_Given information_
____
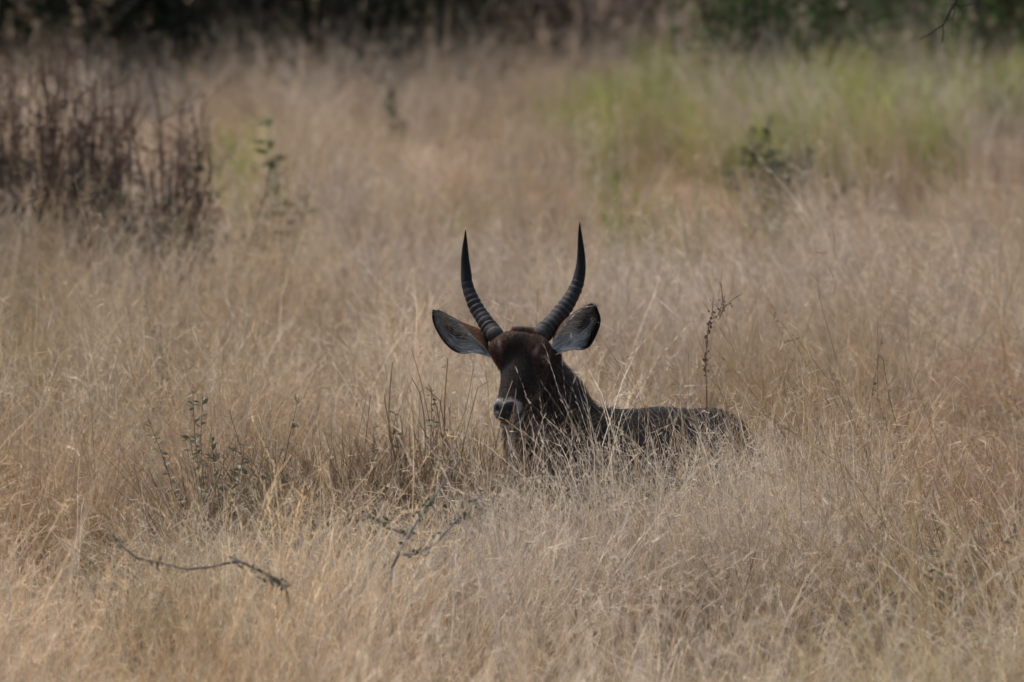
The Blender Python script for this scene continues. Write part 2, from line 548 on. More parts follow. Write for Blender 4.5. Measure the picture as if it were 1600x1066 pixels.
____
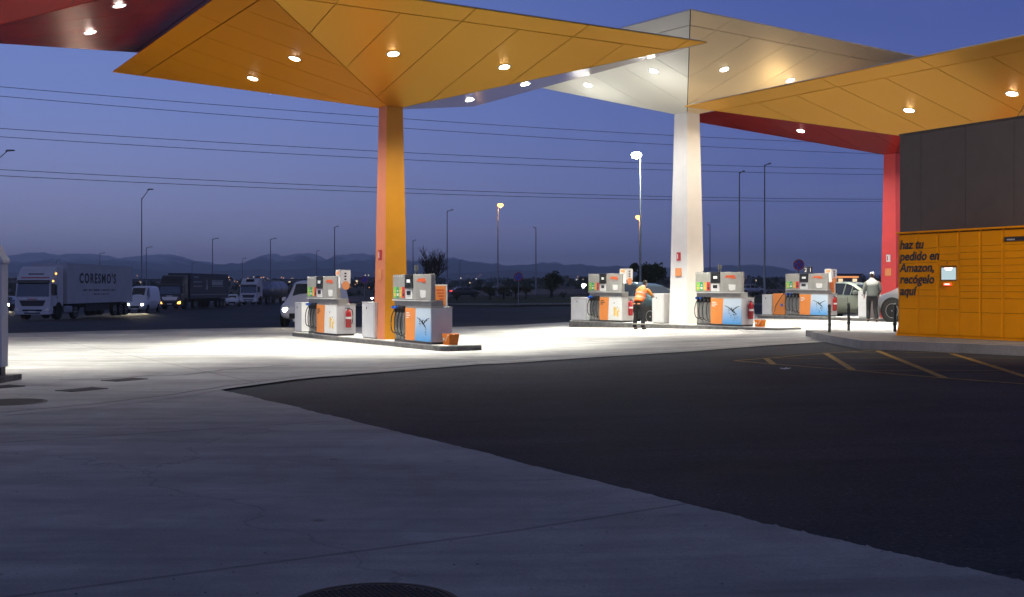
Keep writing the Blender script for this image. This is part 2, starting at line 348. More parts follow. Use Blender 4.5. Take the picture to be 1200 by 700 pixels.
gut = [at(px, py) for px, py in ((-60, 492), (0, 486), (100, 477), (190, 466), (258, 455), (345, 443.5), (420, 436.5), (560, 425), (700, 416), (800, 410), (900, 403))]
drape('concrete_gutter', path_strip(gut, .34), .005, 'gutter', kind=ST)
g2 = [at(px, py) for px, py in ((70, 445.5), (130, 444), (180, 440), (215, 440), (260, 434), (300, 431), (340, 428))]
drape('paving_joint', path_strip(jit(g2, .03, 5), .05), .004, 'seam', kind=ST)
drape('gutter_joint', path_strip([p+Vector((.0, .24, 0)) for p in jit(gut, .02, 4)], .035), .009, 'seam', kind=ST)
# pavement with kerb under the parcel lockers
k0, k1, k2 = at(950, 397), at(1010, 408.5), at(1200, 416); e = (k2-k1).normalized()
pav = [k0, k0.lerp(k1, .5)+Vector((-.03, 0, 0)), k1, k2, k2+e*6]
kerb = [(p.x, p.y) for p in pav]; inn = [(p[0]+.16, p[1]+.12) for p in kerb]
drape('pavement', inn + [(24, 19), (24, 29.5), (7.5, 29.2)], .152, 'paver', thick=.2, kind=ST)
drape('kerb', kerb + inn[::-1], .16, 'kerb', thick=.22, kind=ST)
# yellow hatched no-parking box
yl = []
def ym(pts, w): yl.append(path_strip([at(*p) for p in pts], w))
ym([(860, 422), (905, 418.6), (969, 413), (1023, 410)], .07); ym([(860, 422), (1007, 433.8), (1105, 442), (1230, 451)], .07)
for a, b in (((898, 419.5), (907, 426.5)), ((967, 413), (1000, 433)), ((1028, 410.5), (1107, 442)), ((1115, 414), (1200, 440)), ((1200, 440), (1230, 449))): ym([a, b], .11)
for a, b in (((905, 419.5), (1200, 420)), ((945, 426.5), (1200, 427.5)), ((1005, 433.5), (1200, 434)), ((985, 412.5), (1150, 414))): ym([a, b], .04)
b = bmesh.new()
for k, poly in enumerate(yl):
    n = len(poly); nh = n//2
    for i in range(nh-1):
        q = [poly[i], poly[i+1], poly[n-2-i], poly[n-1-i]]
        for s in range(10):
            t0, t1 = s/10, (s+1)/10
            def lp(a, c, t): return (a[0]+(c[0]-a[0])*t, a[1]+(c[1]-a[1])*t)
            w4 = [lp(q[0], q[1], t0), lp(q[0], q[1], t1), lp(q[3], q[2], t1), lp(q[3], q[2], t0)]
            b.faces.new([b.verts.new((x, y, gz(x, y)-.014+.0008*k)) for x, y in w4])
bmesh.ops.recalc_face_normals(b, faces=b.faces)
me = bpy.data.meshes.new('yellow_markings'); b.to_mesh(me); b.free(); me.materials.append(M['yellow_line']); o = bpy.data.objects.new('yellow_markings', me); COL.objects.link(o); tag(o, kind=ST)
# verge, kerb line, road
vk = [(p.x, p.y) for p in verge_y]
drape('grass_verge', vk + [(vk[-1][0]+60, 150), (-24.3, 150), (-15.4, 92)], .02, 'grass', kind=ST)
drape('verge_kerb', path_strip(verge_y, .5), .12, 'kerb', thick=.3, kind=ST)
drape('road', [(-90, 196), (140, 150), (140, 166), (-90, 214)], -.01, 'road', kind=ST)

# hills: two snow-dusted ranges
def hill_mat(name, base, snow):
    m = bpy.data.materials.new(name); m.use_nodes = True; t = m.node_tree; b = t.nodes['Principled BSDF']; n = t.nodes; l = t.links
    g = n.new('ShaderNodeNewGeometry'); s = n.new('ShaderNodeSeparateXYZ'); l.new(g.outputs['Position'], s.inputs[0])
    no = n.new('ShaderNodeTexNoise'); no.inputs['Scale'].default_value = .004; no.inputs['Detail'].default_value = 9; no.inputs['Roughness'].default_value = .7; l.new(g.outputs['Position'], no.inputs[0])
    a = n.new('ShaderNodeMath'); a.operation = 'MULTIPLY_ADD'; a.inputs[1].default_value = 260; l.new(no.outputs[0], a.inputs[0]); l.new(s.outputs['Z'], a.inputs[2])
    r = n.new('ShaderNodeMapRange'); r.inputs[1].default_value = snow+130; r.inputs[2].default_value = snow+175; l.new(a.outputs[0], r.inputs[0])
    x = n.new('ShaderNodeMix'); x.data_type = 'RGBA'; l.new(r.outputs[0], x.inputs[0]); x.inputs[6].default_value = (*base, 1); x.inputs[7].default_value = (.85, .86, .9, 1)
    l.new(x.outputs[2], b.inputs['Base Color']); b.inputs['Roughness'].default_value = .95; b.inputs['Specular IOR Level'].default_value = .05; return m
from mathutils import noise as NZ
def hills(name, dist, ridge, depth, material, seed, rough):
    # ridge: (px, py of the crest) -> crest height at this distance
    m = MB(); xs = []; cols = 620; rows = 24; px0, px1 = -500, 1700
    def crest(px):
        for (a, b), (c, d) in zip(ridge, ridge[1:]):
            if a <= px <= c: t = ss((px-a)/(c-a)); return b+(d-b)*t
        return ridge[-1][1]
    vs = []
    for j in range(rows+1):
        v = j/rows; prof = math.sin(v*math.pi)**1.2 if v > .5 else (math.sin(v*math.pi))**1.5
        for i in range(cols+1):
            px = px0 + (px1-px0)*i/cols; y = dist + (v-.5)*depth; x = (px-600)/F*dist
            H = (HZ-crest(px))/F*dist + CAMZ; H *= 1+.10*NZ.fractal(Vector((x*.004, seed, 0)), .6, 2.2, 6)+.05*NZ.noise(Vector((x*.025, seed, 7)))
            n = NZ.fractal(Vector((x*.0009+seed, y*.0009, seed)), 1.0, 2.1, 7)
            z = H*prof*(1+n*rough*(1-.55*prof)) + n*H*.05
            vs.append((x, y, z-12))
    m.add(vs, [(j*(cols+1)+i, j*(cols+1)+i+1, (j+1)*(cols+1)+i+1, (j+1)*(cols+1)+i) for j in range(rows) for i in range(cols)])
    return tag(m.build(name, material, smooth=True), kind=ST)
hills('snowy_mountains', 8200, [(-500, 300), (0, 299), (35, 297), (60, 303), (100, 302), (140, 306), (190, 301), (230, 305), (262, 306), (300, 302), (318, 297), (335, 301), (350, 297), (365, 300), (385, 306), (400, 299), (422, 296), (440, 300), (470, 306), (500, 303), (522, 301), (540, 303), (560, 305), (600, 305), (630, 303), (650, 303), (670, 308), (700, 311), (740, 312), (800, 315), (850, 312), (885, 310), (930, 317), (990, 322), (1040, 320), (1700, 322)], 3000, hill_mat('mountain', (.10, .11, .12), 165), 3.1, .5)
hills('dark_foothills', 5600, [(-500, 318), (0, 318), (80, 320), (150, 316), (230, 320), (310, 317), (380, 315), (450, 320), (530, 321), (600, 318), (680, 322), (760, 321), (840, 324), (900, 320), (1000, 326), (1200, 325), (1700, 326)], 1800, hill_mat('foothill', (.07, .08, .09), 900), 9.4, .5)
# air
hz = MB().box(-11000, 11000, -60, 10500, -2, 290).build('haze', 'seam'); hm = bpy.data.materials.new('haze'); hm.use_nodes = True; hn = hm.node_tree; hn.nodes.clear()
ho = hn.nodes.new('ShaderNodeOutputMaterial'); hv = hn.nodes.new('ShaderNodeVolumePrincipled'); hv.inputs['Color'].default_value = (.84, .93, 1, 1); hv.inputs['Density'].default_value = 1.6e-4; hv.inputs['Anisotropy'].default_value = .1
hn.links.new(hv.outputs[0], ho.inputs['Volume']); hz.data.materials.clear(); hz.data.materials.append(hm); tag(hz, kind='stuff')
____
_Exercise requirements_
Look over the records above and copy each line that includes the string "Blender".

_Solution to this problem_
The Blender Python script for this scene continues. Write part 2, from line 548 on. More parts follow. Write for Blender 4.5. Measure the picture as if it were 1600x1066 pixels.
Keep writing the Blender script for this image. This is part 2, starting at line 348. More parts follow. Use Blender 4.5. Take the picture to be 1200 by 700 pixels.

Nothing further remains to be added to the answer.